*Exercise description*
Reproduce the listing word for word, leaving every picture behind.

## start

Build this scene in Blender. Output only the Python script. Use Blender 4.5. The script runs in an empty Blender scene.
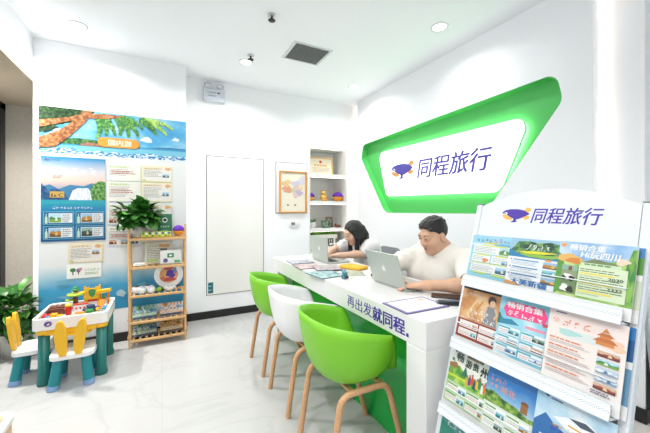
import bpy, bmesh, math, random
import numpy as np
from mathutils import Vector, Matrix
from mathutils.geometry import tessellate_polygon
PI = math.pi
SC = bpy.context.scene
COL = SC.collection
rnd = random.Random(7)

# ------------------------------------------------------------------ camera, world, exposure
cam_d = bpy.data.cameras.new('camera'); cam = bpy.data.objects.new('camera', cam_d); COL.objects.link(cam)
cam.location = (0, 0, 1.25)
YAW = math.atan2(163, 317)
cam.rotation_euler = (PI/2, 0, -YAW)
cam_d.sensor_width = 36; cam_d.lens = 317/650*36; cam_d.shift_y = -7.5/650
cam_d.clip_start = 0.02
SC.camera = cam
w = bpy.data.worlds.new('world'); SC.world = w; w.use_nodes = True
bgn = w.node_tree.nodes['Background']
bgn.inputs[0].default_value = (0.90, 0.96, 1.0, 1); bgn.inputs[1].default_value = 0.75
SC.view_settings.view_transform = 'Standard'; SC.view_settings.look = 'None'
SC.view_settings.gamma = 1.0; SC.view_settings.use_curve_mapping = False
SC.view_settings.exposure = 1.1
LAMP_POWER = 6.2          # each ceiling downlight, W
STRIP = 10.0                # warm LED strips beside the sign wall
FACE = 0.62                 # light box face

# ------------------------------------------------------------------ materials
def lin(h):
    if isinstance(h, str):
        h = h.lstrip('#'); c = [int(h[i:i+2], 16)/255 for i in (0, 2, 4)]
    else: c = list(h)
    return [x/12.92 if x <= 0.04045 else ((x+0.055)/1.055)**2.4 for x in c]
ALB = 0.87                 # paints and plastics reflect less than their photographed colour
INK = 0.70                 # printed paper
_mats = {}
def mat(h, rough=0.5, metal=0.0, spec=0.5, emit=0.0, trans=0.0, var=0.0, name=None, bump=0.0, scale=30, alb=None):
    alb = ALB if alb is None else alb
    key = (h, rough, metal, spec, emit, trans, var, bump, scale, alb)
    if key in _mats: return _mats[key]
    m = bpy.data.materials.new(name or 'paint_' + str(h).strip('#')); m.use_nodes = True
    nt = m.node_tree; b = nt.nodes['Principled BSDF']; c = [x*(1.0 if emit else alb) for x in lin(h)]
    b.inputs['Base Color'].default_value = (*c, 1)
    b.inputs['Roughness'].default_value = rough; b.inputs['Metallic'].default_value = metal
    b.inputs['Specular IOR Level'].default_value = spec
    if trans: b.inputs['Transmission Weight'].default_value = trans
    if emit:
        b.inputs['Emission Color'].default_value = (*c, 1); b.inputs['Emission Strength'].default_value = emit
    if var or bump:
        tc = nt.nodes.new('ShaderNodeTexCoord'); n = nt.nodes.new('ShaderNodeTexNoise')
        n.inputs['Scale'].default_value = scale; n.inputs['Detail'].default_value = 5
        nt.links.new(tc.outputs['Object'], n.inputs['Vector'])
        if var:
            r = nt.nodes.new('ShaderNodeValToRGB')
            r.color_ramp.elements[0].position = 0.3; r.color_ramp.elements[1].position = 0.7
            r.color_ramp.elements[0].color = (*[x*(1-var) for x in c], 1)
            r.color_ramp.elements[1].color = (*[min(1, x*(1+var)) for x in c], 1)
            nt.links.new(n.outputs['Fac'], r.inputs['Fac']); nt.links.new(r.outputs['Color'], b.inputs['Base Color'])
        if bump:
            bp = nt.nodes.new('ShaderNodeBump'); bp.inputs['Strength'].default_value = bump; bp.inputs['Distance'].default_value = 0.01
            nt.links.new(n.outputs['Fac'], bp.inputs['Height']); nt.links.new(bp.outputs['Normal'], b.inputs['Normal'])
    _mats[key] = m; return m

def ramp_mat(name, stops, scale=6, axis=None, detail=4, distort=0.0, rough=0.4, mixn=0.0, stretch=(1, 1, 1), alb=None):
    """printed picture: colours along noise, or along local axis 0/1/2 (in object units, stops are positions 0..1 after *scale)."""
    m = bpy.data.materials.new(name); m.use_nodes = True; nt = m.node_tree; b = nt.nodes['Principled BSDF']
    b.inputs['Roughness'].default_value = rough
    tc = nt.nodes.new('ShaderNodeTexCoord'); r = nt.nodes.new('ShaderNodeValToRGB'); cr = r.color_ramp
    while len(cr.elements) < len(stops): cr.elements.new(0.5)
    for e, (p, h) in zip(cr.elements, stops): e.position = p; e.color = (*[x*(alb or INK) for x in lin(h)], 1)
    mp = nt.nodes.new('ShaderNodeMapping'); mp.inputs['Scale'].default_value = stretch
    nt.links.new(tc.outputs['Object'], mp.inputs['Vector'])
    n = nt.nodes.new('ShaderNodeTexNoise'); n.inputs['Scale'].default_value = scale if axis is None else distort
    n.inputs['Detail'].default_value = detail
    nt.links.new(mp.outputs['Vector'], n.inputs['Vector'])
    if axis is None:
        nt.links.new(n.outputs['Fac'], r.inputs['Fac'])
    else:
        sx = nt.nodes.new('ShaderNodeSeparateXYZ'); nt.links.new(tc.outputs['Object'], sx.inputs[0])
        mu = nt.nodes.new('ShaderNodeMath'); mu.operation = 'MULTIPLY'; mu.inputs[1].default_value = scale
        nt.links.new(sx.outputs[axis], mu.inputs[0])
        ad = nt.nodes.new('ShaderNodeMath'); ad.operation = 'MULTIPLY_ADD'
        nt.links.new(n.outputs['Fac'], ad.inputs[0]); ad.inputs[1].default_value = mixn
        nt.links.new(mu.outputs[0], ad.inputs[2]); nt.links.new(ad.outputs[0], r.inputs['Fac'])
    nt.links.new(r.outputs['Color'], b.inputs['Base Color'])
    return m

def wood(name, c1, c2, scale=18, stretch=(1, 1, 12), rough=0.45):
    return ramp_mat(name, [(0.3, c1), (0.7, c2)], scale=scale, stretch=stretch, rough=rough, alb=0.95)

WHITE = mat('f4f4f2', 0.55, name='white_paint')
WALLW = mat('f4f5f7', 0.75, spec=0.25, name='wall_paint', alb=1.0)
CEILW = mat('f8fafd', 0.8, spec=0.2, name='ceiling_paint', alb=1.0)
LACQ = mat('dddcda', 0.35, name='white_lacquer', alb=0.97)
BLACK = mat('151515', 0.4, name='black_plastic')
DARKB = mat('1c1b1b', 0.5, name='black_skirting')
ALU = mat('c3c7c8', 0.35, 0.6, name='brushed_aluminium')
BAMB = wood('bamboo', 'dfb682', 'cf9f66', 14, (2, 2, 14))
OAK = wood('oak_legs', 'd3a67c', 'bd8c61', 16, (6, 6, 14))
GREENP = mat('7fcb2a', 0.38, name='lime_plastic')
WHITEP = mat('f3f3f3', 0.35, name='white_plastic')
PURPLE = mat('43279c', 0.45, name='purple_letters')
PURLIT = mat('5a50b8', 0.45, name='purple_lit_letters')
ORANGE = mat('f6b04e', 0.45, name='orange_logo')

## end

*Exercise result*
Build this scene in Blender. Output only the Python script. Use Blender 4.5. The script runs in an empty Blender scene.
import bpy, bmesh, math, random
import numpy as np
from mathutils import Vector, Matrix
from mathutils.geometry import tessellate_polygon
PI = math.pi
SC = bpy.context.scene
COL = SC.collection
rnd = random.Random(7)

# ------------------------------------------------------------------ camera, world, exposure
cam_d = bpy.data.cameras.new('camera'); cam = bpy.data.objects.new('camera', cam_d); COL.objects.link(cam)
cam.location = (0, 0, 1.25)
YAW = math.atan2(163, 317)
cam.rotation_euler = (PI/2, 0, -YAW)
cam_d.sensor_width = 36; cam_d.lens = 317/650*36; cam_d.shift_y = -7.5/650
cam_d.clip_start = 0.02
SC.camera = cam
w = bpy.data.worlds.new('world'); SC.world = w; w.use_nodes = True
bgn = w.node_tree.nodes['Background']
bgn.inputs[0].default_value = (0.90, 0.96, 1.0, 1); bgn.inputs[1].default_value = 0.75
SC.view_settings.view_transform = 'Standard'; SC.view_settings.look = 'None'
SC.view_settings.gamma = 1.0; SC.view_settings.use_curve_mapping = False
SC.view_settings.exposure = 1.1
LAMP_POWER = 6.2          # each ceiling downlight, W
STRIP = 10.0                # warm LED strips beside the sign wall
FACE = 0.62                 # light box face

# ------------------------------------------------------------------ materials
def lin(h):
    if isinstance(h, str):
        h = h.lstrip('#'); c = [int(h[i:i+2], 16)/255 for i in (0, 2, 4)]
    else: c = list(h)
    return [x/12.92 if x <= 0.04045 else ((x+0.055)/1.055)**2.4 for x in c]
ALB = 0.87                 # paints and plastics reflect less than their photographed colour
INK = 0.70                 # printed paper
_mats = {}
def mat(h, rough=0.5, metal=0.0, spec=0.5, emit=0.0, trans=0.0, var=0.0, name=None, bump=0.0, scale=30, alb=None):
    alb = ALB if alb is None else alb
    key = (h, rough, metal, spec, emit, trans, var, bump, scale, alb)
    if key in _mats: return _mats[key]
    m = bpy.data.materials.new(name or 'paint_' + str(h).strip('#')); m.use_nodes = True
    nt = m.node_tree; b = nt.nodes['Principled BSDF']; c = [x*(1.0 if emit else alb) for x in lin(h)]
    b.inputs['Base Color'].default_value = (*c, 1)
    b.inputs['Roughness'].default_value = rough; b.inputs['Metallic'].default_value = metal
    b.inputs['Specular IOR Level'].default_value = spec
    if trans: b.inputs['Transmission Weight'].default_value = trans
    if emit:
        b.inputs['Emission Color'].default_value = (*c, 1); b.inputs['Emission Strength'].default_value = emit
    if var or bump:
        tc = nt.nodes.new('ShaderNodeTexCoord'); n = nt.nodes.new('ShaderNodeTexNoise')
        n.inputs['Scale'].default_value = scale; n.inputs['Detail'].default_value = 5
        nt.links.new(tc.outputs['Object'], n.inputs['Vector'])
        if var:
            r = nt.nodes.new('ShaderNodeValToRGB')
            r.color_ramp.elements[0].position = 0.3; r.color_ramp.elements[1].position = 0.7
            r.color_ramp.elements[0].color = (*[x*(1-var) for x in c], 1)
            r.color_ramp.elements[1].color = (*[min(1, x*(1+var)) for x in c], 1)
            nt.links.new(n.outputs['Fac'], r.inputs['Fac']); nt.links.new(r.outputs['Color'], b.inputs['Base Color'])
        if bump:
            bp = nt.nodes.new('ShaderNodeBump'); bp.inputs['Strength'].default_value = bump; bp.inputs['Distance'].default_value = 0.01
            nt.links.new(n.outputs['Fac'], bp.inputs['Height']); nt.links.new(bp.outputs['Normal'], b.inputs['Normal'])
    _mats[key] = m; return m

def ramp_mat(name, stops, scale=6, axis=None, detail=4, distort=0.0, rough=0.4, mixn=0.0, stretch=(1, 1, 1), alb=None):
    """printed picture: colours along noise, or along local axis 0/1/2 (in object units, stops are positions 0..1 after *scale)."""
    m = bpy.data.materials.new(name); m.use_nodes = True; nt = m.node_tree; b = nt.nodes['Principled BSDF']
    b.inputs['Roughness'].default_value = rough
    tc = nt.nodes.new('ShaderNodeTexCoord'); r = nt.nodes.new('ShaderNodeValToRGB'); cr = r.color_ramp
    while len(cr.elements) < len(stops): cr.elements.new(0.5)
    for e, (p, h) in zip(cr.elements, stops): e.position = p; e.color = (*[x*(alb or INK) for x in lin(h)], 1)
    mp = nt.nodes.new('ShaderNodeMapping'); mp.inputs['Scale'].default_value = stretch
    nt.links.new(tc.outputs['Object'], mp.inputs['Vector'])
    n = nt.nodes.new('ShaderNodeTexNoise'); n.inputs['Scale'].default_value = scale if axis is None else distort
    n.inputs['Detail'].default_value = detail
    nt.links.new(mp.outputs['Vector'], n.inputs['Vector'])
    if axis is None:
        nt.links.new(n.outputs['Fac'], r.inputs['Fac'])
    else:
        sx = nt.nodes.new('ShaderNodeSeparateXYZ'); nt.links.new(tc.outputs['Object'], sx.inputs[0])
        mu = nt.nodes.new('ShaderNodeMath'); mu.operation = 'MULTIPLY'; mu.inputs[1].default_value = scale
        nt.links.new(sx.outputs[axis], mu.inputs[0])
        ad = nt.nodes.new('ShaderNodeMath'); ad.operation = 'MULTIPLY_ADD'
        nt.links.new(n.outputs['Fac'], ad.inputs[0]); ad.inputs[1].default_value = mixn
        nt.links.new(mu.outputs[0], ad.inputs[2]); nt.links.new(ad.outputs[0], r.inputs['Fac'])
    nt.links.new(r.outputs['Color'], b.inputs['Base Color'])
    return m

def wood(name, c1, c2, scale=18, stretch=(1, 1, 12), rough=0.45):
    return ramp_mat(name, [(0.3, c1), (0.7, c2)], scale=scale, stretch=stretch, rough=rough, alb=0.95)

WHITE = mat('f4f4f2', 0.55, name='white_paint')
WALLW = mat('f4f5f7', 0.75, spec=0.25, name='wall_paint', alb=1.0)
CEILW = mat('f8fafd', 0.8, spec=0.2, name='ceiling_paint', alb=1.0)
LACQ = mat('dddcda', 0.35, name='white_lacquer', alb=0.97)
BLACK = mat('151515', 0.4, name='black_plastic')
DARKB = mat('1c1b1b', 0.5, name='black_skirting')
ALU = mat('c3c7c8', 0.35, 0.6, name='brushed_aluminium')
BAMB = wood('bamboo', 'dfb682', 'cf9f66', 14, (2, 2, 14))
OAK = wood('oak_legs', 'd3a67c', 'bd8c61', 16, (6, 6, 14))
GREENP = mat('7fcb2a', 0.38, name='lime_plastic')
WHITEP = mat('f3f3f3', 0.35, name='white_plastic')
PURPLE = mat('43279c', 0.45, name='purple_letters')
PURLIT = mat('5a50b8', 0.45, name='purple_lit_letters')
ORANGE = mat('f6b04e', 0.45, name='orange_logo')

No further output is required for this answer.